(Entries with scene source code)
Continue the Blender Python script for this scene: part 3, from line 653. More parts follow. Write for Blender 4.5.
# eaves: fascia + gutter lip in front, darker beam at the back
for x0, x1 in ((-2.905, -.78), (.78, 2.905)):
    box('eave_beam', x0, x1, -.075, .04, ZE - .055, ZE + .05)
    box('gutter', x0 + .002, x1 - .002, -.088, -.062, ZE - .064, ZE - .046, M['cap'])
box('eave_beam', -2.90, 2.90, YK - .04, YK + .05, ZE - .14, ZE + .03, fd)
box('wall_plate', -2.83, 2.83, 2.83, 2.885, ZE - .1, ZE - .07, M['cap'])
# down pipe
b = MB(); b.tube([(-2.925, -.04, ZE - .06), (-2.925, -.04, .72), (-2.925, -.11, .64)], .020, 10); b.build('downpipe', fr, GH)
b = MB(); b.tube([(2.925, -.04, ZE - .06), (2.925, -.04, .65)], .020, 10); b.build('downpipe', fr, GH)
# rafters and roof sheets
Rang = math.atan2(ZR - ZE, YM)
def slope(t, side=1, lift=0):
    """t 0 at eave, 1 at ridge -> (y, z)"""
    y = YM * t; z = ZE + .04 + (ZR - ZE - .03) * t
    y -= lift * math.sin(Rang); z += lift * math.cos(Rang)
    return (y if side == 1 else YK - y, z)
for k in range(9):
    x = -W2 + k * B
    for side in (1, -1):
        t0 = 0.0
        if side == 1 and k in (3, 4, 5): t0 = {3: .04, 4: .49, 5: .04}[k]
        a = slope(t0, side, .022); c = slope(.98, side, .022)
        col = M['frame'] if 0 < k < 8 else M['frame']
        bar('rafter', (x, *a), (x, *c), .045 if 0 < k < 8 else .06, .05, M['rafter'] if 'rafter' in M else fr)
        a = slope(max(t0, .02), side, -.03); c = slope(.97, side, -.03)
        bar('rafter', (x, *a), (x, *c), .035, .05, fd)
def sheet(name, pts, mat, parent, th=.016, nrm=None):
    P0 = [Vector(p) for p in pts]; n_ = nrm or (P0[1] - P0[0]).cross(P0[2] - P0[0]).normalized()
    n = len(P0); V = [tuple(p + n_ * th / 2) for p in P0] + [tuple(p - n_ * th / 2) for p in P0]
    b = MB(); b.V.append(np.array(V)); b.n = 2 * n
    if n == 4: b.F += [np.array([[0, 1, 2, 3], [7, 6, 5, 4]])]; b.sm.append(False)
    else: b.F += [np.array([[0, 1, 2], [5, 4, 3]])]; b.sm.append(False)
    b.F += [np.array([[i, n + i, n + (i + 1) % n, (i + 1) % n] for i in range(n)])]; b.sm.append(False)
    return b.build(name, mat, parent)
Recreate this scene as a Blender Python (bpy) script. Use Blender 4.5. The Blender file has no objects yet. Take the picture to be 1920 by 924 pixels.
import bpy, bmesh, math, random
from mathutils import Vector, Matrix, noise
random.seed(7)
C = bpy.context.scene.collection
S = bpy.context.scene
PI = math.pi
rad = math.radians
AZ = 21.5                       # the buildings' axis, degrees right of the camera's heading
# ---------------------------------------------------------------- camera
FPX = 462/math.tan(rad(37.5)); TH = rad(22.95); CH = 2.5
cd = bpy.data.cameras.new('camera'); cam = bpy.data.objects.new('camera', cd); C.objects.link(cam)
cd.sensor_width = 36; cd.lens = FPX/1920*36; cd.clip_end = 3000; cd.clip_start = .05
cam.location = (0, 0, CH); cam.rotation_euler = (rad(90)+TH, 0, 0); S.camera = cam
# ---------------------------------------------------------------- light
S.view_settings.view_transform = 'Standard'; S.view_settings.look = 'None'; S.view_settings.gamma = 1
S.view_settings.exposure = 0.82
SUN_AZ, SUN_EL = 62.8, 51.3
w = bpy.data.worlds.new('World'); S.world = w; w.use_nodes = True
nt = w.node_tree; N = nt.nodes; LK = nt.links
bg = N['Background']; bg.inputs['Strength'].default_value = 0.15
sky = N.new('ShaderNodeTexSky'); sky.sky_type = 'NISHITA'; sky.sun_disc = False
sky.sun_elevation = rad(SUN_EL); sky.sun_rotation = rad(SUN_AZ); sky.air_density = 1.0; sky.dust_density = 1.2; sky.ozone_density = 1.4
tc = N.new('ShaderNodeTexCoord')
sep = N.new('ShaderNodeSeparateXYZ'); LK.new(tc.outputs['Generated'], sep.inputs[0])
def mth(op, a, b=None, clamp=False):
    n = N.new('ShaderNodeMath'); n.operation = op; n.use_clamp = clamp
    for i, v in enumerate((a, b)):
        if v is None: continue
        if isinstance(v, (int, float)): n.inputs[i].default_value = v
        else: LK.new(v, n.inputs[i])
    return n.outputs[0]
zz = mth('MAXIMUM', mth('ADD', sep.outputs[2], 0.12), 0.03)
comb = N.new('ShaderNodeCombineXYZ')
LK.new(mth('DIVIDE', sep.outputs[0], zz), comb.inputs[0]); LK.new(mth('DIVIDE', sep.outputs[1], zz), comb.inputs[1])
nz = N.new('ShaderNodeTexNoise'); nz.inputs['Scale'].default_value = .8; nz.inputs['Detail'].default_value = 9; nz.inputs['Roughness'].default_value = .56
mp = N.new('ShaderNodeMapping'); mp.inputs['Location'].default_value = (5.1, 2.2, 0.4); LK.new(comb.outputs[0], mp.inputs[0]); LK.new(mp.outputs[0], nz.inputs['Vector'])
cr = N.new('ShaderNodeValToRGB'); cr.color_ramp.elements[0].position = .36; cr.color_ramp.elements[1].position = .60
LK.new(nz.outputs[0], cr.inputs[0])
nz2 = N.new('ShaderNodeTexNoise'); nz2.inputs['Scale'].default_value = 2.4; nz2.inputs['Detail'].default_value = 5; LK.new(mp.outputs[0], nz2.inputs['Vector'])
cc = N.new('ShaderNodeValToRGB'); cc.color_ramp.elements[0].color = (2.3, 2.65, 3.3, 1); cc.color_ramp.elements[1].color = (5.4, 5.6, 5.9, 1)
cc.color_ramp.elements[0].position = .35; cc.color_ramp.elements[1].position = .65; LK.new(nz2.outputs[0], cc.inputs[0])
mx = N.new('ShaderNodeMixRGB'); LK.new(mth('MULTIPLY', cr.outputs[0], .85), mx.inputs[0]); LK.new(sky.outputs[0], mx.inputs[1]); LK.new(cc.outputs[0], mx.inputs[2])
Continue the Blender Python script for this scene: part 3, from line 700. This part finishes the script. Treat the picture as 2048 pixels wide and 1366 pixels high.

> [STATED EXERCISE]: Copy every line above in which the string "pixels" shows up.

> [RESPONSE BELOW]:
Recreate this scene as a Blender Python (bpy) script. Use Blender 4.5. The Blender file has no objects yet. Take the picture to be 1920 by 924 pixels.
Continue the Blender Python script for this scene: part 3, from line 700. This part finishes the script. Treat the picture as 2048 pixels wide and 1366 pixels high.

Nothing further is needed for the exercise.